3) Betting activities; and

4)  Image rights and sponsorship or advertising arrangements

Our series on this subject will focus primarily on money laundering through the transfer market. However, before we get into that, I thought we should start with something more basic; namely:

What is money laundering, exactly?

Contrary to popular belief, money laundering is not complicated. At least, not in essence. Don’t believe me? Allow me to explain with the following simple example.

Say that you are a wealthy individual who has acquired your wealth by running a highly profitable narcotics trafficking business. Naturally, you want to use your ill-gotten wealth to “live the good life,” with all the cars, women, social prestige, etc. that “living the good life” usually entails.

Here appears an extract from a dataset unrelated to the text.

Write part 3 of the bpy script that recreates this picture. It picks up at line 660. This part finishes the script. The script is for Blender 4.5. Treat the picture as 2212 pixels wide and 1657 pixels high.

However, there is one thing standing in your way; namely, the likelihood that someone, somewhere, at some point, will probably ask you where your money came from. And on such an occasion, there would be a certain awkwardness in replying:

“I’m an international drug kingpin.”

Aside from being awkward in social situations, the above response could prove particularly problematic if the person asking happens to be the taxman, given that you did not pay taxes on any of your criminal earnings. So, how to solve this problem?

Being the diabolical criminal genius that you are, you decide that you’re simply going to lie and say that you got your money somewhere else. For example, from your highly successful chain of restaurants. So, you start some restaurants.

Say that, in a single month, you earn $1,000 from your restaurants, and $15,000 from narcotics trafficking. But when you’re keeping the books for your restaurants, you lie and write that your restaurants earned the entire $16,000. That way, you can lie to everyone else as well, and say that you earned all of your money from the restaurants.

And that’s money laundering. In essence, money laundering is never more complicated than what I just described above. The way it becomes complicated is when you’re trying to move really large sums of money, and you have to move the money through more and more locations and transactions.

However, in any kind of money laundering, you’re basically just putting your dirty money through the quintessential “wash cycle.” You send it out dirty, it comes back clean.

From there, let’s move into a simple example of how money laundering could work in football.The example I used above describes money laundering in it’s most simple form. The reason I used restaurants in my example is because restaurants are “high cash flow businesses.”

You may have heard the term “high cash flow business” in conjunction with money laundering before. And the reason for that is because any “high cash flow business” is highly vulnerable to money laundering. Why? The reason is, again, very simple.

If, as in the example above, you write in your books that your business earned $16,000, when it actually earned only $1,000, that’s not going to do you much good if there are still a bunch of bank records out there showing that your business really earned only $1,000. However, because a restaurant receives a huge portion of it’s proceeds in cash, there are no records out there proving that your business earned anything other than what you said it did.

So, basically, as long as the money is coming in in cash, the authorities can’t prove that you’re lying about where you got it.

Moving onto football… According to the FATF report, 35% of all revenue in English football is “matchday revenue.” In other words, it comes from ticket sales, refreshments, etc. And what is one defining characteristic of this type of revenue? (Hint: “high cash flow” would be a good guess here). Or, as the FATF report puts it:

“Cash received from ticket sales for football matches may be open to manipulation in order to launder funds by falsifying the books of a football club. A football club would…not be different from other cash-generating businesses outside the football area, such as restaurants, bars etc….”

(But just think how much money you could claim that you earned from matchday revenues at a football club, as opposed to a measly little restaurant!)

The above example is just one of many ways that the football sector is vulnerable to money laundering, and it is far from the area of highest vulnerability. However, it does provide a good basic introduction to the topic of money laundering in football.